No Direito Administrativo, a concessão de reajustes remuneratórios a servidores públicos deve respeitar não apenas os princípios da legalidade e da anualidade, mas também a segurança jurídica e a proteção ao direito adquirido.
Quando uma norma estabelece, de forma expressa, a data de início dos efeitos financeiros de determinado aumento, o marco temporal vincula tanto a Administração quanto o servidor beneficiado, impedindo que leis posteriores modifiquem retroativamente a situação jurídica já consolidada.
Com base nesse entendimento, o Juiz Odílio Pereira Costa Neto, da Comarca de Eirunepé, julgou procedente ação de cobrança ajuizada por um policial militar contra o Estado do Amazonas, condenando-o ao pagamento das diferenças salariais retroativas decorrentes do reajuste de 9,27% previsto na Lei nº 4.618/2018.
A decisão consta no processo nº 0600722-16.2023.8.04.410. O magistrado reconheceu que o reajuste, fixado com efeitos a partir de 1º de abril de 2020, passou a integrar o patrimônio jurídico do servidor naquela data, configurando direito adquirido. A sentença considerou que o direito ao reajuste foi adquirido a partir de 1º de abril de 2020, e não poderia ser modificado por norma posterior.

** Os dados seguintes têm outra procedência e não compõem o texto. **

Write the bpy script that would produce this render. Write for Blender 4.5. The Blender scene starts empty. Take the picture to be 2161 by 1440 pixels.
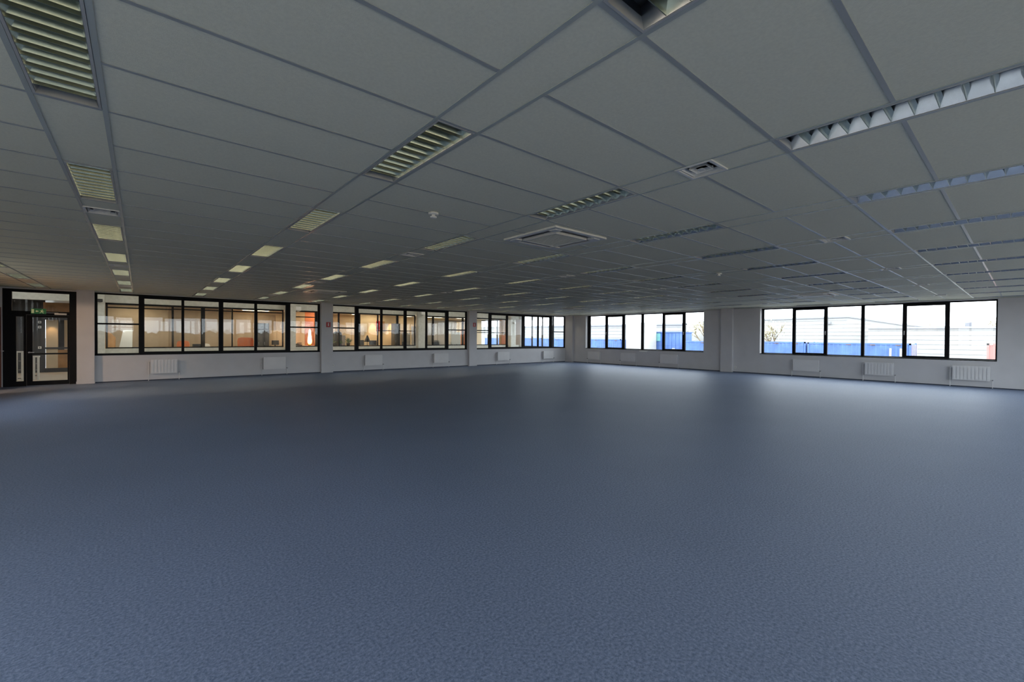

De acordo com os autos, a Lei nº 4.618/18 fixou reajustes remuneratórios escalonados para os servidores da segurança pública do Estado, dentre eles o percentual de 9,27% com efeitos a partir de abril de 2020, correspondente à data-base de 2016. Contudo, o Poder Executivo apenas implementou o reajuste nos contracheques dos militares em janeiro de 2021, o que motivou o autor a requerer o pagamento das diferenças relativas ao período de abril a dezembro de 2020, no valor de R$ 8.362,45.
Ao analisar o mérito, o magistrado destacou que o direito ao reajuste surgiu automaticamente com o advento da data pré-fixada em lei, tornando-se um direito subjetivo adquirido. Com base no art. 6º, §2º da LINDB, o juiz observou que tal direito incorporou-se ao patrimônio jurídico do servidor, não podendo ser modificado nem mesmo por nova legislação.
Nesse sentido, a decisão afastou expressamente os efeitos da Lei nº 5.772/2022 — que alterou o termo inicial do reajuste para 1º de janeiro de 2021 — ao reconhecer que norma posterior não pode retroagir para suprimir direito já adquirido, sob pena de violação ao princípio da segurança jurídica e ao respeito à coisa julgada administrativa.
“Nem o juiz, por intermédio de decisão judicial, tampouco o Legislativo, por meio de lei nova, pode retirar do cidadão um direito que já foi adquirido e faz parte de seu patrimônio material ou imaterial”, destacou o magistrado.
O Estado do Amazonas foi, assim, condenado ao pagamento das diferenças remuneratórias retroativas, acrescidas de correção monetária pelo IPCA-e desde o vencimento de cada parcela e juros de mora a partir da citação, conforme decidido pelo STF no Tema 810 (RE nº 870.947). A condenação também abrange o pagamento de custas processuais e honorários advocatícios, fixados em 10% sobre o valor da condenação.
A decisão é passível de recurso, e a parte autora deverá apresentar planilha atualizada para início da fase de cumprimento de sentença.